Bill Kennelly's Story of Hypertext
The Memex
Vannevar Bush first wrote about his device the memex in the early thirties, but didn't publish this until 1945, when his article "As We May Think" was published in the Atlantic Monthly. This article, probably more than any other, is repeatedly quoted in hypertext research and this alone can attest to its importance in this field. Indeed, both Ted Nelson and Douglas Engelbart have acknowledged it's influence on their own works.
So what is the Memex? It is
"a device in which an individual stores all his books, records, and communications, and which is mechanized so that it may be consulted with exceeding speed and flexibility".
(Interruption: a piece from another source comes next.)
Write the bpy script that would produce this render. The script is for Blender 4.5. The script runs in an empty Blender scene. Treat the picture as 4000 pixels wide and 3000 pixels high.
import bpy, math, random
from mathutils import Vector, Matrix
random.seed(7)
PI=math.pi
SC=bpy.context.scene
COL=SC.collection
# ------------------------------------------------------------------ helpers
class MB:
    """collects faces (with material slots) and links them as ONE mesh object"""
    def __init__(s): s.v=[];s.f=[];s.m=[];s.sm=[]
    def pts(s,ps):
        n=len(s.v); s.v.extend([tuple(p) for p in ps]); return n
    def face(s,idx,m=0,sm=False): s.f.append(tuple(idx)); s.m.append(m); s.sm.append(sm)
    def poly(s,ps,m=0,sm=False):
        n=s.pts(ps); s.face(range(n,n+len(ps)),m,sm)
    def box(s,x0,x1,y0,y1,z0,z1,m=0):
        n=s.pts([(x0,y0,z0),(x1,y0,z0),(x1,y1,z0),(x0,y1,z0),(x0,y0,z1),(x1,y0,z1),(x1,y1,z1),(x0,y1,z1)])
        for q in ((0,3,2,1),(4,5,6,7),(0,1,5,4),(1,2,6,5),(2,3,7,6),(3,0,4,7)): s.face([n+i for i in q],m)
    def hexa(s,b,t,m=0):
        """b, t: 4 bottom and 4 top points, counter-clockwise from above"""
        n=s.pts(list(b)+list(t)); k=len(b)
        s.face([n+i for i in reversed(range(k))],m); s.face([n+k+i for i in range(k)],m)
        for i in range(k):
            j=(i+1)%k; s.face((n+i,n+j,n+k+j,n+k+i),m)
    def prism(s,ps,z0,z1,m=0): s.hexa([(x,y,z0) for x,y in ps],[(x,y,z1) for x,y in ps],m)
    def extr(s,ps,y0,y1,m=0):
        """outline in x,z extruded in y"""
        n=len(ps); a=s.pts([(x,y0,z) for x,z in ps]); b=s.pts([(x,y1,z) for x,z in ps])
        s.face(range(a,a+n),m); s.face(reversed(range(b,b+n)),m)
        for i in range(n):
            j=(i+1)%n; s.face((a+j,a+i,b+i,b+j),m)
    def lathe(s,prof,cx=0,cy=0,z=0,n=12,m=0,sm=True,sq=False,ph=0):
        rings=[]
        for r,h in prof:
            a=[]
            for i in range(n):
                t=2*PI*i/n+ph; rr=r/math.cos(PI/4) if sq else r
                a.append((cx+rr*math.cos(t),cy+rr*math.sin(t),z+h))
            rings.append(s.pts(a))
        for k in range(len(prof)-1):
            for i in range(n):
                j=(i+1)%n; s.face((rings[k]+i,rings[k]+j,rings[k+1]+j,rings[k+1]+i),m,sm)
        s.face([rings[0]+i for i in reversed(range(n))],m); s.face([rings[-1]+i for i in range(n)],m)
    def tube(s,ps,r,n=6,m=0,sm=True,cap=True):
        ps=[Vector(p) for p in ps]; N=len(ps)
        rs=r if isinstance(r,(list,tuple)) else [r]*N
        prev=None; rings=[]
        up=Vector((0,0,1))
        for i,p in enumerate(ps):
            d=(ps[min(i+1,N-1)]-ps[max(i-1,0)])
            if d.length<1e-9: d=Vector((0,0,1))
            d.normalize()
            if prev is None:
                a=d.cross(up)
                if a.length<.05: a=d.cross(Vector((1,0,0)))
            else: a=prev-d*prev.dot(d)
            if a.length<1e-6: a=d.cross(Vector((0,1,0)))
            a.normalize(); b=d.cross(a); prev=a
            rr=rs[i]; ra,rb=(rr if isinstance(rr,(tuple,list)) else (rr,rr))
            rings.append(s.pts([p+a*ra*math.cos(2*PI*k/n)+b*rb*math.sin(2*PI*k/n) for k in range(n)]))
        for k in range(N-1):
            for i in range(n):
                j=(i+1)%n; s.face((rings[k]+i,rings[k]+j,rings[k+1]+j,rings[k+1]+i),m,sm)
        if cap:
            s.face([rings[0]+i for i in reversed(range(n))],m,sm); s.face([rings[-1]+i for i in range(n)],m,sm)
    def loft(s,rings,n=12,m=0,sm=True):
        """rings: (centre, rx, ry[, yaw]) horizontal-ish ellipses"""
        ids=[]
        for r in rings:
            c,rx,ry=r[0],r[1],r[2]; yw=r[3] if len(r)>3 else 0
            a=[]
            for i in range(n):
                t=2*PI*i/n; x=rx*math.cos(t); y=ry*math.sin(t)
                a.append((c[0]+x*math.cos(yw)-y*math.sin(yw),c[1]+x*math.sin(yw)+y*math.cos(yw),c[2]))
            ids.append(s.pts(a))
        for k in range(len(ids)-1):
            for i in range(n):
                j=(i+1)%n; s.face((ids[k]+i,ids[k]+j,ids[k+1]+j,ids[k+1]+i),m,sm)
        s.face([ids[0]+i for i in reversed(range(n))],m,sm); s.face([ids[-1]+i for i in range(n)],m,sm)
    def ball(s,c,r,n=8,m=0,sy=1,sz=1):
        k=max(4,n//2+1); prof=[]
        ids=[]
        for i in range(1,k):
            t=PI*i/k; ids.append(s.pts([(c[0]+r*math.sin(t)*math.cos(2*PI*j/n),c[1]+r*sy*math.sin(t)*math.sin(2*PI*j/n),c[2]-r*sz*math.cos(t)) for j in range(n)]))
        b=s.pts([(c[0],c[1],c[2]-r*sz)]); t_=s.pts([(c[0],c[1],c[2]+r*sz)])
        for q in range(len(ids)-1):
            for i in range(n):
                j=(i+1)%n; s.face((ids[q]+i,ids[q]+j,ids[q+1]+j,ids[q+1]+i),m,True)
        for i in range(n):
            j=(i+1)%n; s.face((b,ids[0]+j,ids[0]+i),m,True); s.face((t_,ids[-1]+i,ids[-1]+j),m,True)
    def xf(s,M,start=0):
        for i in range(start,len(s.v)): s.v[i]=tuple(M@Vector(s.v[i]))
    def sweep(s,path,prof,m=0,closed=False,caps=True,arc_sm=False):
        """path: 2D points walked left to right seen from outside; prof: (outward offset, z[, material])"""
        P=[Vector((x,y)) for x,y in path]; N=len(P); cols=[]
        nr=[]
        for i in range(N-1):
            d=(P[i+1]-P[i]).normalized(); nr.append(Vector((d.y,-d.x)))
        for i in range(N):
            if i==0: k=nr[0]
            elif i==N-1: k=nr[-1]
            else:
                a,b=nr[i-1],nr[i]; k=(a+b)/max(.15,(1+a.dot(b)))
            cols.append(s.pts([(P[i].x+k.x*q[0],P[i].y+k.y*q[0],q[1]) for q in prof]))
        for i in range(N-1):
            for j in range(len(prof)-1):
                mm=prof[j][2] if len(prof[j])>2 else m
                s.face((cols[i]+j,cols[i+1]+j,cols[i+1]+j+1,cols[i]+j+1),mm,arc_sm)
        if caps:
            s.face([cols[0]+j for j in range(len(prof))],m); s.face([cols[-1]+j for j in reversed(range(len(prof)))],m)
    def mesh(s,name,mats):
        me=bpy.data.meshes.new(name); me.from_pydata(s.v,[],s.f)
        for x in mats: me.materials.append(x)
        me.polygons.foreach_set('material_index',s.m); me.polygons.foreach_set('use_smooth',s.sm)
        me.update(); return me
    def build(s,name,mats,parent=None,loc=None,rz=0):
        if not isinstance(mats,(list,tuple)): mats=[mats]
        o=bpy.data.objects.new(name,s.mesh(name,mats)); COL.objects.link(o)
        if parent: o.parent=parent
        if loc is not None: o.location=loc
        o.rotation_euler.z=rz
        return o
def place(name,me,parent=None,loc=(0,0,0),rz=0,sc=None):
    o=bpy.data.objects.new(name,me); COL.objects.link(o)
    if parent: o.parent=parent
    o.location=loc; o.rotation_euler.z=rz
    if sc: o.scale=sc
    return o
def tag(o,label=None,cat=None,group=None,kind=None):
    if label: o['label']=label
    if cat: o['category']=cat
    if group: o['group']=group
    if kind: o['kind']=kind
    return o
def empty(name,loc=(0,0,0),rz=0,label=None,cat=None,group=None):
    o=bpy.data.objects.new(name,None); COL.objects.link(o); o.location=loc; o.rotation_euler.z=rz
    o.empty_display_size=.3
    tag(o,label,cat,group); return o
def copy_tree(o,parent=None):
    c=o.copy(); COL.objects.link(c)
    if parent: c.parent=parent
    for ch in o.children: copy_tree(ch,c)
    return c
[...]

A memex would resemble a desk with two touch screen monitors and a scanning area. Inside would be several gigabytes of storage, filled with text and graphical information, indexed according to a universal system. This concept must have seemed very far-fetched n the 1930s, but Bush himself viewed the idea as conventional.
Bush's main concern wasn't with the development of the complex hardware needed to implement this system, but with the ability to navigate the vast data store as more important. Here he describes the process of connecting information:
When the user is building trail, he names it, inserts the name in his code book, and taps it out on his keyboard. Before him are the two items to be joined, projected onto adjacent viewing positions. At the bottom of each there are a number of blank code spaces, and a pointer is set to indicate one of these on each item. The user taps a single key, and the items are permanently joined.
This description from 1945 would be a very good description today, of forming a link between nodes in todays hypertext software or the World Wide Web.